Montmartre Cemetery , Paris

On my recent trip to Paris we decided to visit Montmartre cemetery, it may not be as well known as Pere LaChaise but we were in the area and thought it worthy of a look in. 

History of Cimetière de Montmartre

Due to overcrowding in the other cemeteries in the middle of Paris – burials were becoming an issue. It was immensely expensive for funeral costs, and there was a ban on citizens burying people within the city limits. 

So in 1825 in the north of the city, in the area of Montmartre they opened the cemetery, prior to that it was used as a gypsum quarry. The quarry had previously been used during the French Revolution as a mass grave. It was built below street level and even today, the entrance gates are below the main street. 

Initially when you walk in you are struck by the sheer size and the amount of tombstone you can see. There are around 20,000 burial plots and some of the monuments and vaults are huge and very elaborate.

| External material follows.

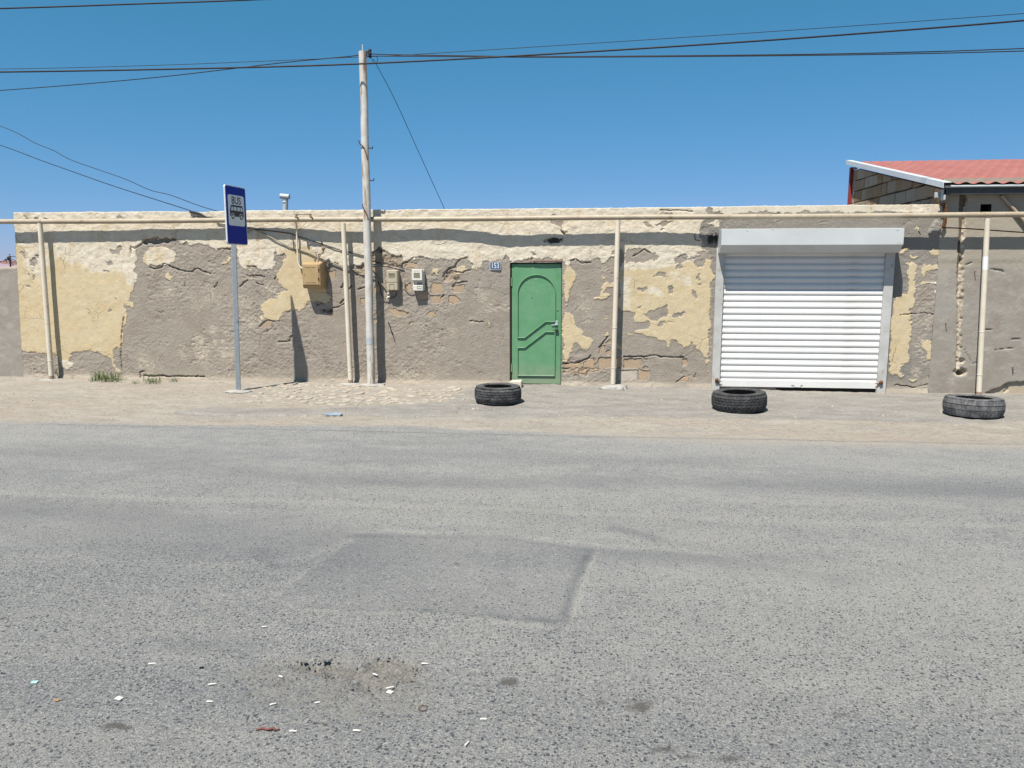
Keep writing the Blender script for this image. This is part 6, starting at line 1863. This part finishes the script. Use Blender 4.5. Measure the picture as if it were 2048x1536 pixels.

There are a few famous and well known people buried in this cemetery. Such as impressionist painter – Edgar Degas, novelist of The Three Musketeers – Alexandre Dumas, and the inventor of the famous Can-Can dance, Louise Weber. 

It is also of significance to those with an interest in the French Revolution, the Royal executioner Charles Henri Sanson is buried there. He executed King Louis XVI in 1793. It was alleged that he executed around 3000 people throughout his “career”. 

Alongside the tombstones, there are many stray cats that have made the graveyard their home. When we visited we saw a fair few, and pleasantly there were locals who were feeding them

Entrance is free, and accessed down the stairs underneath the iron bridge. It is open daily from 9-6. As you enter you will see a large notice board next to the public bathrooms. The notice board does have a map and locations of some of the well known burials. 

Location: Underneath Rue Caulaincourt.